Exercise aim:
Your task is to repeat only the lines from the one with "Keep writing the" through the one with "obj('coupling', b, M['tan_pipe'], t)", exactly as they stand, both ends included.

** start Given records **

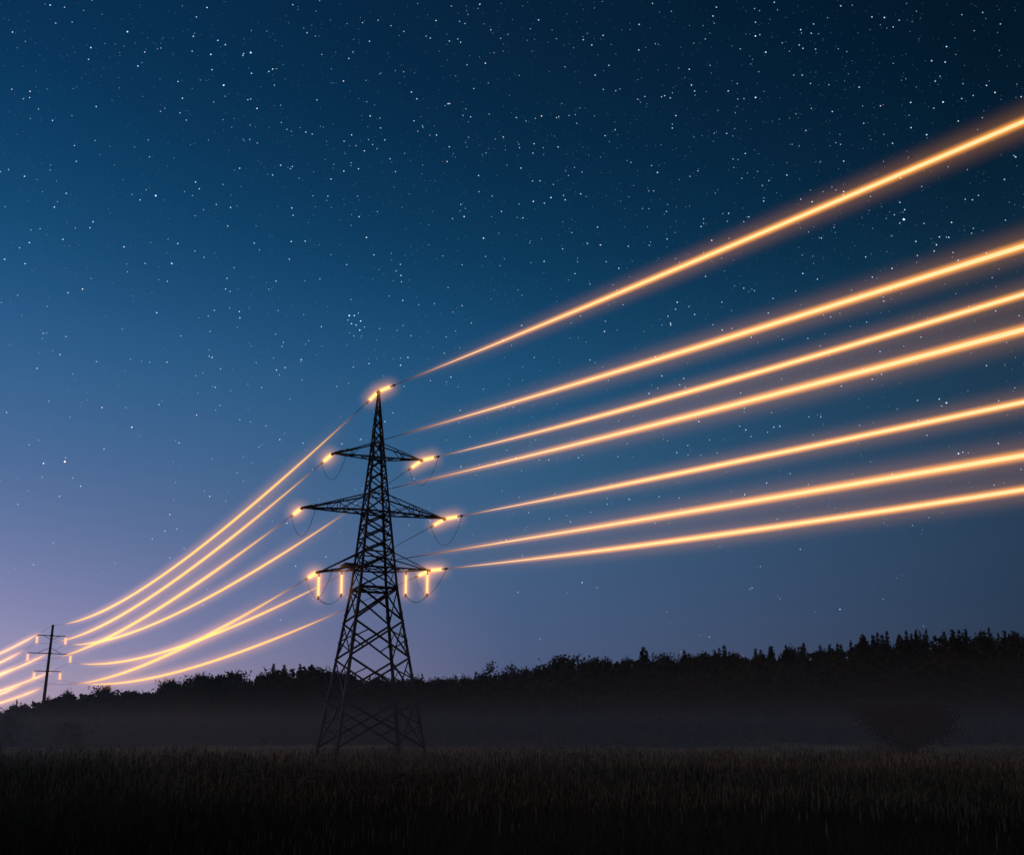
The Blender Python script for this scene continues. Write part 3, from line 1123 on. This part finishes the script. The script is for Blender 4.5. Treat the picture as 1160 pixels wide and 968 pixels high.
# pale umbels left of the pylon, each plant a thing
for px, py, ph, lab in ((-5.15, 17.0, .88, 'faint pale flower plant, leftmost of the patch in the dark grass'),
                        (-4.55, 17.2, 1.0, 'faint pale flower plant with a broad head, second from left in the grass'),
                        (-4.2, 16.7, .95, 'faint pale flower plant in the middle of the patch in the grass'),
                        (-3.45, 17.4, 1.04, 'tallest faint pale flower plant at the right of the patch'),
                        (-3.25, 17.0, .95, 'low faint pale flower plant at the right end of the patch')):
    o = empty('wildflower', (px, py, float(ground_z(px, py))))
    tag(o, lab, 'wildflower', 'pale wildflowers in the grass')
    st, um = MB(), []
    for q in range(6):
        a = rnd.uniform(0, 6.28)
        r = rnd.uniform(.05, .3)
        tip = Vector((math.cos(a) * r, math.sin(a) * r, ph * rnd.uniform(.75, 1)))
        st.tube([(0, 0, 0), tuple(Vector((tip.x * .3, tip.y * .3, tip.z * .55))), tuple(tip)], [.006, .005, .003], 5)
        for _ in range(26):
            e = rnd.uniform(0, 6.28)
            rr = rnd.uniform(.01, .085)
            um.append((tip.x + math.cos(e) * rr, tip.y + math.sin(e) * rr, tip.z + rnd.uniform(-.01, .02)))
    v, f = leaf_quads(np.array(um), .012, rs)
    st.build('stem', bark, o)
    link('blossoms', np_mesh('blossoms', v, f, pale_mat, {'tint': tints(len(um), rs)}), o)

# ------------------------------------------------------------------ low mist over the meadow
hz_ = MB()
hz_.box((0, 160, 2.2), (720, 270, 6.4))
mist_m, mt, mo = new_mat('mist_air')
pv = mt.nodes.new('ShaderNodeVolumePrincipled')
pv.inputs['Color'].default_value = (.96, .92, .84, 1)
pv.inputs['Density'].default_value = .0024
pv.inputs['Anisotropy'].default_value = .2
mt.links.new(pv.outputs[0], mo.inputs['Volume'])
mist = hz_.build('haze', mist_m)
tag(mist, 'thin mist lying over the meadow in front of the wood', 'mist', kind='stuff')

# ------------------------------------------------------------------ stars
STARS = [(-17.60,34.02,1.0),(-18.44,35.29,1.0),(-16.14,35.71,1.0),(-10.31,30.76,1.0),(-19.87,25.08,1.0),(-20.98,28.27,1.0),(-23.16,35.45,1.0),(-2.06,38.95,1.0),(-16.84,24.16,1.0),(-1.74,27.76,1.0),(-19.51,35.26,0.6),(-11.89,36.13,0.6),(-22.45,34.07,0.6),(-24.49,31.83,0.6),(-27.90,31.49,0.6),(-25.03,34.36,0.6),(-26.95,34.99,0.6),(-27.32,35.67,0.6),(-15.93,31.71,0.6),(-16.42,30.26,0.6),(-11.21,29.44,0.6),(-12.10,29.38,0.6),(-13.38,30.70,0.6),(-14.06,30.69,0.6),(-14.14,32.73,0.6),(-5.96,34.52,0.6),(-8.22,33.48,0.6),(-8.49,37.96,0.6),(-1.35,37.83,0.6),(-21.80,27.93,0.6),(-24.16,26.46,0.6),(-24.29,26.15,0.6),(-26.17,26.79,0.6),(-27.68,24.54,0.6),(-25.64,27.55,0.6),(-18.13,25.62,0.6),(-16.80,24.71,0.6),(-13.21,28.30,0.6),(-13.25,26.97,0.6),(-3.15,29.46,0.6),(-26.15,20.61,0.6),(-25.44,29.84,0.6),(-9.91,32.55,0.6),(-12.28,32.38,0.6),(-5.59,33.26,0.6),(-4.70,32.85,0.6),(-6.76,26.25,0.6),(-21.29,24.88,0.6),(-24.41,23.11,0.6),(-9.44,29.58,0.6),(-14.65,34.42,0.6),(-16.16,33.55,0.6),(-20.19,33.78,0.6),(-2.07,30.93,0.6),(0.47,32.32,0.6),(5.79,32.77,0.9),(17.81,36.49,0.9),(15.70,35.79,0.9),(25.73,34.25,0.9),(25.30,31.87,0.9),(14.97,33.81,0.9),(17.92,24.54,0.9),(17.13,24.92,0.9),(23.00,35.69,0.9),(8.94,30.79,0.9),(2.40,29.82,0.9),(14.20,36.13,0.6),(18.57,36.62,0.6),(23.35,35.91,0.6),(24.89,33.81,0.6),(25.59,33.60,0.6),(10.16,33.45,0.6),(9.04,36.87,0.6),(6.11,36.07,0.6),(5.06,37.05,0.6),(8.00,36.66,0.6),(16.36,37.90,0.6),(12.64,37.77,0.6),(26.66,35.42,0.6),(19.00,27.00,0.6),(13.08,28.41,0.6),(20.89,24.25,0.6),(13.94,30.06,0.6),(21.01,31.71,0.6),(19.32,32.54,0.6),(27.57,32.11,0.6),(20.90,33.40,0.6),(25.99,27.20,0.6),(12.47,23.90,0.6),(17.21,21.55,0.6),(22.77,26.82,1.6),(24.57,14.71,1.0),(23.85,17.61,1.0),(24.19,17.37,1.0),(23.09,15.82,0.6),(26.52,15.00,0.6),(13.79,16.59,0.6),(14.72,16.76,0.6),(15.08,17.01,0.6),(15.41,17.03,0.6),(15.00,17.80,0.6),(17.19,16.42,0.6),(14.54,14.00,0.6),(16.79,13.78,0.6),(17.66,17.34,0.6),(9.64,13.42,0.6),(8.85,20.19,0.6),(4.01,8.80,0.6),(21.02,20.42,0.6),(8.08,19.27,0.6),(6.18,15.84,0.6),(10.22,16.30,0.6),(18.07,6.95,0.6),(16.17,10.29,0.6),(-21.37,16.43,1.1),(-24.57,14.29,1.1),(-25.59,14.09,1.1),(-22.96,17.28,0.6),(-22.69,15.15,0.6),(-25.25,19.69,0.6),(-26.30,18.83,0.6),(-23.70,13.11,0.6),(-16.87,19.98,0.6),(-17.37,20.53,0.6),(-16.80,18.04,0.6),(-18.02,17.41,0.6),(-13.59,19.94,0.6),(-13.77,20.19,0.6),(-19.11,11.99,0.6),(-13.41,16.45,0.6),(-17.07,13.11,0.6),(-18.87,15.85,0.6),(-22.19,24.32,0.6),(-20.04,24.15,0.6),(-17.56,21.88,0.6),(-20.49,22.49,0.6),(-14.02,24.86,0.6),(-11.50,25.19,0.6),(-16.01,23.08,0.6),(-13.45,21.70,0.6),(-12.39,20.85,0.6),(-11.31,22.69,0.6),(-9.41,23.41,0.8),(-9.71,23.39,0.8),(-9.29,22.91,0.8),(-9.03,23.14,0.8),(-9.56,22.97,0.8),(-9.40,22.32,0.8),(-8.95,22.34,0.8),(-8.80,22.84,0.8),(-9.07,22.65,0.8),(-9.78,23.15,0.8),(-9.18,23.55,0.8)]
star_m, stt, sto = new_mat('starlight')
se = stt.nodes.new('ShaderNodeEmission')
sa = stt.nodes.new('ShaderNodeVertexColor')
sa.layer_name = 'light'
stt.links.new(sa.outputs[0], se.inputs[0])
se.inputs[1].default_value = 1.0
stb, sta = stt.nodes.new('ShaderNodeBsdfTransparent'), stt.nodes.new('ShaderNodeAddShader')
stt.links.new(se.outputs[0], sta.inputs[0])
stt.links.new(stb.outputs[0], sta.inputs[1])
stt.links.new(sta.outputs[0], sto.inputs[0])
star_m.cycles.emission_sampling = 'NONE'
rs = np.random.default_rng(90)
SR = 5000.0
dirs, rad, colr = [], [], []


def star(az, el, r, b, tintk):
    dirs.append((math.cos(el) * math.sin(az), math.cos(el) * math.cos(az), math.sin(el)))
    rad.append(r)
    c = {0: (.46, .72, 1.0), 1: (.85, .93, 1), 2: (1.0, .8, .7)}[tintk]
    colr.append((c[0] * b, c[1] * b, c[2] * b, 1))


for az, el, m in STARS:
    warm = 2 if (az < -15 and el < 25 and rnd.random() < .45) else 0
    k = rnd.uniform(.75, 1.15)
    if -10.2 < az < -7.5 and 22 < el < 25:      # the tight little cluster: a few bright stars, the rest faint
        m *= rnd.choice([1.3, 1.0, .75, .6, .5])
    star(R(az), R(el), (1.8 + 1.9 * m) * k, .2 + .65 * min(1.3, m) * k, warm)
n = 110000
u = rs.random(n)
for i in range(n):
    el = math.asin(u[i] * .985 + .015)
    az = rs.uniform(-math.pi, math.pi)
    # thicker towards the upper right, thin in the bright air low on the left
    dens = .15 + .85 * min(1, max(0, (math.degrees(el) - 6) / 26)) * (.55 + .45 * min(1, max(0, (math.sin(az) + .45) / .9)))
    if rs.random() > dens:
        continue
    mag = rs.random() ** 5
    b = (.07 + .52 * mag) * (.45 + .55 * min(1, max(0, (math.degrees(el) - 4) / 22)))
    star(az, el, 1.5 + 1.9 * mag, b, 0 if rs.random() < .75 else 1)
dirs, rad, colr = np.array(dirs), np.array(rad), np.array(colr)
oct_ = np.array([(1, 0, 0), (-1, 0, 0), (0, 1, 0), (0, -1, 0), (0, 0, 1), (0, 0, -1)], float)
v = (dirs * SR)[:, None, :] + oct_[None] * rad[:, None, None]
b6 = np.arange(len(dirs))[:, None] * 6
f = np.concatenate([b6 + t for t in ([0, 2, 4], [2, 1, 4], [1, 3, 4], [3, 0, 4], [2, 0, 5], [1, 2, 5], [3, 1, 5], [0, 3, 5])])
stars = link('stars', np_mesh('stars', v.reshape(-1, 3), f, star_m, {'light': np.repeat(colr, 6, 0)}))
tag(stars, 'countless small stars scattered over the night sky', 'stars', kind='stuff')
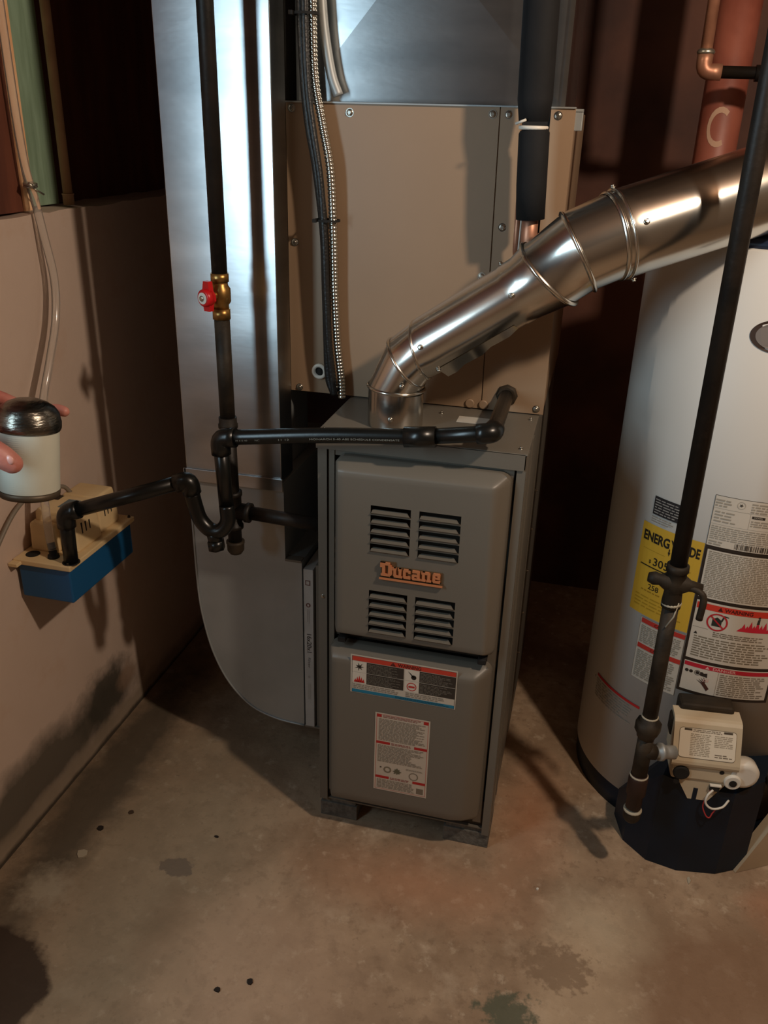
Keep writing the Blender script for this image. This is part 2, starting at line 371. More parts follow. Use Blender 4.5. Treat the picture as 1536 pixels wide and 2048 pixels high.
# stud, green board, thin pipe on the ledge
b = MB(); b.box(-0.664, -0.588, 0.087, 0.116, 1.2195, 2.149, 0.001)
st = obj('wall_stud', b, M['stud']); tag(st, 'pale bare pine stud standing on the left foundation ledge', 'stud')
b = MB(); b.box(-0.664, -0.630, 0.130, 0.256, 1.2195, 2.149, 0.0015)
st = obj('green_board', b, M['green_wood']); tag(st, 'faded green painted board standing upright beside the pine stud', 'board')
t = thing('thin_pipe', 'thin tan pipe rising from the ledge right of the green board', 'pipe', (-0.60, 0.243, 1.2195))
b = MB(); b.tube([(-0.60, 0.243, 1.238), (-0.60, 0.243, 2.149)], 0.0095, 12); obj('pipe_run', b, M['tan_pipe'], t)
b = MB(); b.lathe((-0.60, 0.243, 1.2195), (0, 0, 1), [(0, 0.011), (0.018, 0.011), (0.019, 0.012), (0.021, 0.012)], 12); obj('coupling', b, M['tan_pipe'], t)

# ---------------------------------------------------------------- furnace
FW, FZ0, FZ1 = 0.368, 0.05, 0.888
fu = thing('furnace', 'tall narrow grey furnace with two pillowed doors and an orange badge', 'furnace', (FW / 2, 0, FZ0))
FD = 0.72
b = MB()
b.box(0, 0.0015, 0, FD, FZ0, FZ1 - 0.003); b.box(FW - 0.0015, FW, 0, FD, FZ0 - 0.012, FZ1 - 0.003)
b.box(0, FW, FD - 0.002, FD, FZ0, FZ1 - 0.003); b.box(0.0015, FW - 0.0015, 0.003, FD, FZ0, FZ0 + 0.003)
# front flanges turned in from the sides
b.box(0.0, 0.017, -0.0005, 0.002, FZ0, FZ1 - 0.03); b.box(FW - 0.015, FW, -0.0005, 0.002, FZ0 - 0.012, FZ1 - 0.03)
b.box(FW, FW + 0.0012, 0.03, 0.05, FZ0, FZ1 - 0.01); b.box(FW, FW + 0.0016, 0.11, 0.13, FZ0, FZ1 - 0.01)
b.box(FW - 0.0005, FW + 0.002, 0.33, FD, FZ0, FZ1 - 0.002)
obj('casing', b, M['furnace'], fu)
b = MB(); b.box(0.002, FW - 0.002, 0.060, 0.064, FZ0 + 0.003, FZ1 - 0.01)
b.box(0.017, FW - 0.015, 0.010, 0.012, FZ0 + 0.003, 0.118); b.box(0.017, FW - 0.015, 0.010, 0.012, 0.468, 0.486)
obj('inner_panel', b, M['furnace_dark'], fu)
b = MB(); b.box(-0.002, FW + 0.001, -0.004, FD, FZ1 - 0.003, FZ1, 0.001); b.box(-0.002, FW - 0.003, -0.004, -0.002, FZ1 - 0.030, FZ1 - 0.001)
obj('top_panel', b, M['furnace'], fu)
b = MB(); b.box(0.019, 0.030, 0.004, 0.010, 0.075, 0.860); b.box(0.332, 0.349, 0.004, 0.010, 0.066, 0.860); b.box(0.03, 0.332, 0.006, 0.010, 0.845, 0.860)
obj('door_surround', b, M['furnace'], fu)
for p in [(0.008, 0.012), (0.355, 0.020), (0.356, 0.185), (0.19, 0.17)]:
    screw(fu, (p[0], p[1], FZ1), (0, 0, 1), 0.0032)
screw(fu, (0.0085, 0.0, 0.555), (0, -1, 0), 0.003)
for z in (0.668, 0.575, 0.47, 0.36, 0.25): screw(fu, (FW + 0.002, 0.38, z), (1, 0, 0), 0.003)
b = MB(); b.box(0.225, 0.300, 0.130, 0.165, FZ1, FZ1 + 0.0006)
obj('top_sticker', b, mat('sticker', s(196, 190, 178), 0.5), fu)

def door(name, x0, x1, z0, z1, D, wl, wr, wt, wb, holes, taper=0.0):
    """pillowed door as a height field; holes are left open"""
    xs = set(); zs = set()
    for k in range(9):
        t_ = k / 8
        xs.add(round(x0 + wl * t_, 5)); xs.add(round(x1 - wr * t_, 5)); zs.add(round(z0 + wb * t_, 5)); zs.add(round(z1 - wt * t_, 5))
    for k in range(13): xs.add(round(x0 + (x1 - x0) * k / 12, 5)); zs.add(round(z0 + (z1 - z0) * k / 12, 5))
    for h in holes: xs |= {round(h[0], 5), round(h[1], 5)}; zs |= {round(h[2], 5), round(h[3], 5)}
    def thin(L_, keep):
        L_ = sorted(L_); out = [L_[0]]
        for v in L_[1:]:
            if v - out[-1] > 0.0008 or v in keep:
                if v in keep and v - out[-1] <= 0.0008 and out[-1] not in keep and len(out) > 1: out[-1] = v
                else: out.append(v)
        return out
    kx = {round(h[i], 5) for h in holes for i in (0, 1)} | {round(x1, 5)}; kz = {round(h[i], 5) for h in holes for i in (2, 3)} | {round(z1, 5)}
    xs = thin(xs, kx); zs = thin(zs, kz)
    def prof(t_):
        t_ = max(0, min(1, t_)); return (1 - (1 - t_) ** 1.6)
    def H(x, z):
        tt = (z1 - z) / (z1 - z0)
        a = prof((x - x0) / wl); c = prof((x1 - x) / (wr * (1 + taper * tt))); d = prof((z1 - z) / wt); e = prof((z - z0) / wb)
        # soft minimum
        m_ = [a, c, d, e]; m_.sort(); v = m_[0] * (0.35 + 0.65 * m_[1]) if m_[0] < 1 else 1
        return v
    def inside(x, z):
        rc = 0.020; dx = max(x0 + rc - x, x - (x1 - rc), 0); dz = max(z0 + rc - z, z - (z1 - rc), 0); return math.hypot(dx, dz) / rc
    vs_ = []
    for z in zs:
        for x in xs:
            xx, zz = x, z; q = inside(x, z)
            if q > 1:
                rc = 0.020; cx = min(max(x, x0 + rc), x1 - rc); cz = min(max(z, z0 + rc), z1 - rc); xx = cx + (x - cx) / q; zz = cz + (z - cz) / q
            vs_.append((xx, 0.002 - D * (0.25 + 0.75 * H(xx, zz)), zz))
    nx = len(xs); fs = []
    for j in range(len(zs) - 1):
        for i in range(nx - 1):
            mx = (xs[i] + xs[i + 1]) / 2; mz = (zs[j] + zs[j + 1]) / 2
            if any(h[0] < mx < h[1] and h[2] < mz < h[3] for h in holes): continue
            fs.append((j * nx + i, j * nx + i + 1, (j + 1) * nx + i + 1, (j + 1) * nx + i))
    b = MB(); b.add(vs_, fs, 0, True)
    # rim going back to the casing
    per = [(i, 0) for i in range(nx)] + [(nx - 1, j) for j in range(1, len(zs))] + [(i, len(zs) - 1) for i in range(nx - 2, -1, -1)] + [(0, j) for j in range(len(zs) - 2, 0, -1)]
    rim = [vs_[j * nx + i] for i, j in per]; back = [(x, 0.004, z) for x, y, z in rim]; k = len(rim)
    b.add(rim + back, [(i, (i + 1) % k, k + (i + 1) % k, k + i) for i in range(k)])
    return obj(name, b, M['furnace'], fu)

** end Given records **

Result for this task:
Keep writing the Blender script for this image. This is part 2, starting at line 371. More parts follow. Use Blender 4.5. Treat the picture as 1536 pixels wide and 2048 pixels high.
# stud, green board, thin pipe on the ledge
b = MB(); b.box(-0.664, -0.588, 0.087, 0.116, 1.2195, 2.149, 0.001)
st = obj('wall_stud', b, M['stud']); tag(st, 'pale bare pine stud standing on the left foundation ledge', 'stud')
b = MB(); b.box(-0.664, -0.630, 0.130, 0.256, 1.2195, 2.149, 0.0015)
st = obj('green_board', b, M['green_wood']); tag(st, 'faded green painted board standing upright beside the pine stud', 'board')
t = thing('thin_pipe', 'thin tan pipe rising from the ledge right of the green board', 'pipe', (-0.60, 0.243, 1.2195))
b = MB(); b.tube([(-0.60, 0.243, 1.238), (-0.60, 0.243, 2.149)], 0.0095, 12); obj('pipe_run', b, M['tan_pipe'], t)
b = MB(); b.lathe((-0.60, 0.243, 1.2195), (0, 0, 1), [(0, 0.011), (0.018, 0.011), (0.019, 0.012), (0.021, 0.012)], 12); obj('coupling', b, M['tan_pipe'], t)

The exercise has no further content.